◆ Problem to work on:
Omit every image, and transcribe the remaining entries exactly as given.

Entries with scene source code
## START
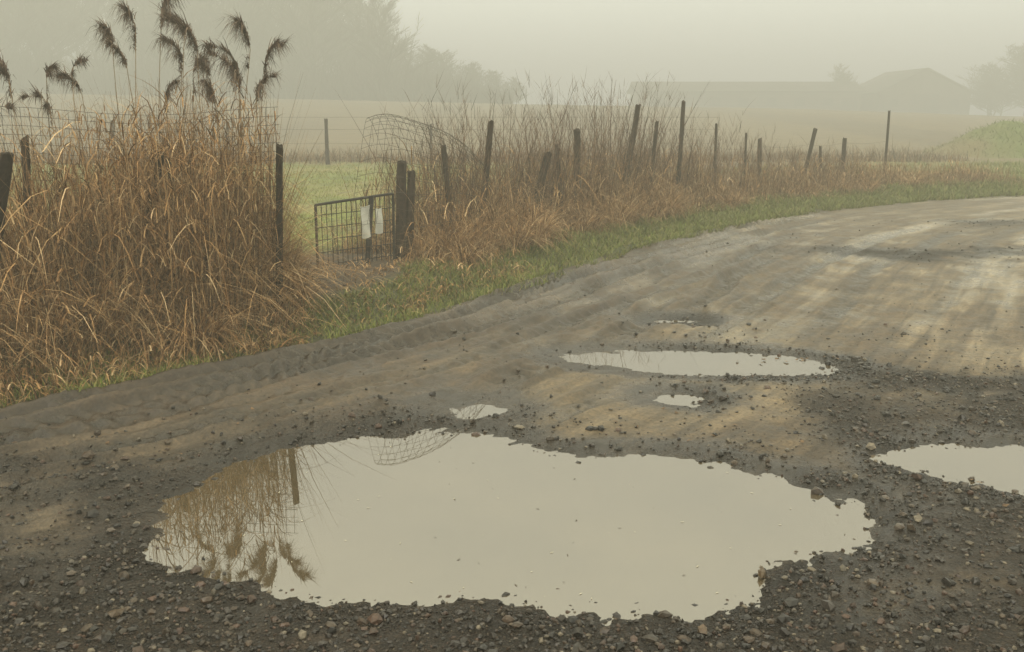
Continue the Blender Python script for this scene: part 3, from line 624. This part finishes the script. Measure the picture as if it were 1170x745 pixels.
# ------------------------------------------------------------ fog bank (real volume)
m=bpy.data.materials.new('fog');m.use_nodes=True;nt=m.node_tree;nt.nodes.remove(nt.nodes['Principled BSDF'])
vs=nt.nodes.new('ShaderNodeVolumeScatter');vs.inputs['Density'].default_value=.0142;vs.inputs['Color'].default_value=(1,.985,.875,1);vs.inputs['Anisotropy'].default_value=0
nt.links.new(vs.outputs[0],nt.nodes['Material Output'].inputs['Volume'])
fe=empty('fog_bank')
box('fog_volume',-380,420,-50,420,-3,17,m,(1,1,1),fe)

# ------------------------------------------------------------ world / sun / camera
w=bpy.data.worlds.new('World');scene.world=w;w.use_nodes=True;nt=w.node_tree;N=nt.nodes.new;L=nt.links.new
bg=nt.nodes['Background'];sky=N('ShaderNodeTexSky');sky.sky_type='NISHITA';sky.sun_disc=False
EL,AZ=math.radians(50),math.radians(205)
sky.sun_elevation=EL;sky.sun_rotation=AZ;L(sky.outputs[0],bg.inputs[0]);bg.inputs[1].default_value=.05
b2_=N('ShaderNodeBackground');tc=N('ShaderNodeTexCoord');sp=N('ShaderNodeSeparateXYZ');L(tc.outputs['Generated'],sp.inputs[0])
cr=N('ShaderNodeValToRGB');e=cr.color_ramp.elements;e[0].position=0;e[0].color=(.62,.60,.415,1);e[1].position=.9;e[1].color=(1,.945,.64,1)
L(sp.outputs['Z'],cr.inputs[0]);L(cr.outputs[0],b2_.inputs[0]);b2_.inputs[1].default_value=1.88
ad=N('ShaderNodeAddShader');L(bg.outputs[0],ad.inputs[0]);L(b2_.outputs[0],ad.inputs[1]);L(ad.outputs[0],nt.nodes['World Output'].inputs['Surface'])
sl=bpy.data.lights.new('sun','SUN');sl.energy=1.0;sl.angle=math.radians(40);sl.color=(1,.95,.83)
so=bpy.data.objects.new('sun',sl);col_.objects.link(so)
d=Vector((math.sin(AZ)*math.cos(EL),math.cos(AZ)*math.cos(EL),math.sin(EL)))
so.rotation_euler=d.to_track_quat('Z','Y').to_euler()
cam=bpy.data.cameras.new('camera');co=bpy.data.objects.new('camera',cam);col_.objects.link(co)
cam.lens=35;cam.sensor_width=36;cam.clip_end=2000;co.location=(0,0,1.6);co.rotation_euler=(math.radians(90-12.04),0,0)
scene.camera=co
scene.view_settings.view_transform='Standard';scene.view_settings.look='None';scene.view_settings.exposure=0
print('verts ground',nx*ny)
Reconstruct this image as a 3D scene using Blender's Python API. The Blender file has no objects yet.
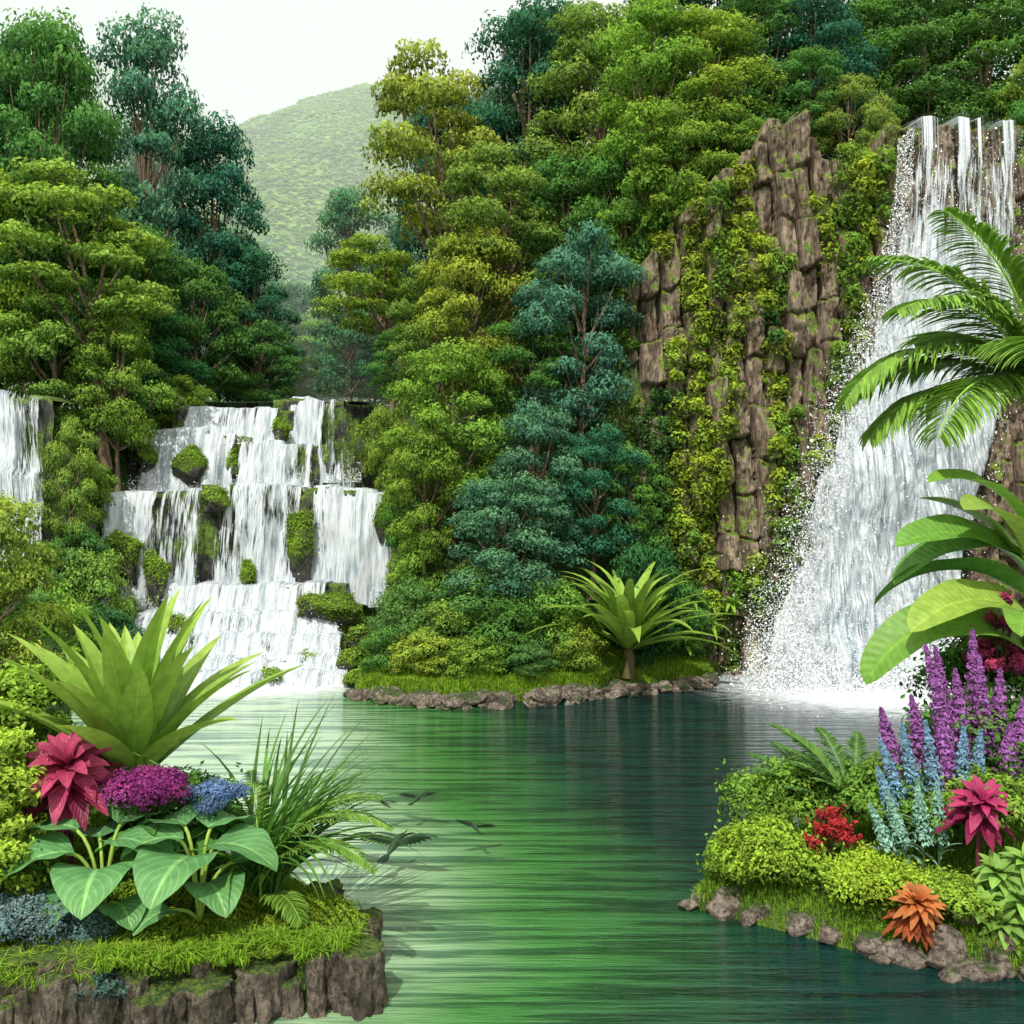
## END
◆ Reply:
Continue the Blender Python script for this scene: part 3, from line 624. This part finishes the script. Measure the picture as if it were 1170x745 pixels.
# ------------------------------------------------------------ fog bank (real volume)
m=bpy.data.materials.new('fog');m.use_nodes=True;nt=m.node_tree;nt.nodes.remove(nt.nodes['Principled BSDF'])
vs=nt.nodes.new('ShaderNodeVolumeScatter');vs.inputs['Density'].default_value=.0142;vs.inputs['Color'].default_value=(1,.985,.875,1);vs.inputs['Anisotropy'].default_value=0
nt.links.new(vs.outputs[0],nt.nodes['Material Output'].inputs['Volume'])
fe=empty('fog_bank')
box('fog_volume',-380,420,-50,420,-3,17,m,(1,1,1),fe)

# ------------------------------------------------------------ world / sun / camera
w=bpy.data.worlds.new('World');scene.world=w;w.use_nodes=True;nt=w.node_tree;N=nt.nodes.new;L=nt.links.new
bg=nt.nodes['Background'];sky=N('ShaderNodeTexSky');sky.sky_type='NISHITA';sky.sun_disc=False
EL,AZ=math.radians(50),math.radians(205)
sky.sun_elevation=EL;sky.sun_rotation=AZ;L(sky.outputs[0],bg.inputs[0]);bg.inputs[1].default_value=.05
b2_=N('ShaderNodeBackground');tc=N('ShaderNodeTexCoord');sp=N('ShaderNodeSeparateXYZ');L(tc.outputs['Generated'],sp.inputs[0])
cr=N('ShaderNodeValToRGB');e=cr.color_ramp.elements;e[0].position=0;e[0].color=(.62,.60,.415,1);e[1].position=.9;e[1].color=(1,.945,.64,1)
L(sp.outputs['Z'],cr.inputs[0]);L(cr.outputs[0],b2_.inputs[0]);b2_.inputs[1].default_value=1.88
ad=N('ShaderNodeAddShader');L(bg.outputs[0],ad.inputs[0]);L(b2_.outputs[0],ad.inputs[1]);L(ad.outputs[0],nt.nodes['World Output'].inputs['Surface'])
sl=bpy.data.lights.new('sun','SUN');sl.energy=1.0;sl.angle=math.radians(40);sl.color=(1,.95,.83)
so=bpy.data.objects.new('sun',sl);col_.objects.link(so)
d=Vector((math.sin(AZ)*math.cos(EL),math.cos(AZ)*math.cos(EL),math.sin(EL)))
so.rotation_euler=d.to_track_quat('Z','Y').to_euler()
cam=bpy.data.cameras.new('camera');co=bpy.data.objects.new('camera',cam);col_.objects.link(co)
cam.lens=35;cam.sensor_width=36;cam.clip_end=2000;co.location=(0,0,1.6);co.rotation_euler=(math.radians(90-12.04),0,0)
scene.camera=co
scene.view_settings.view_transform='Standard';scene.view_settings.look='None';scene.view_settings.exposure=0
print('verts ground',nx*ny)
Reconstruct this image as a 3D scene using Blender's Python API. The Blender file has no objects yet.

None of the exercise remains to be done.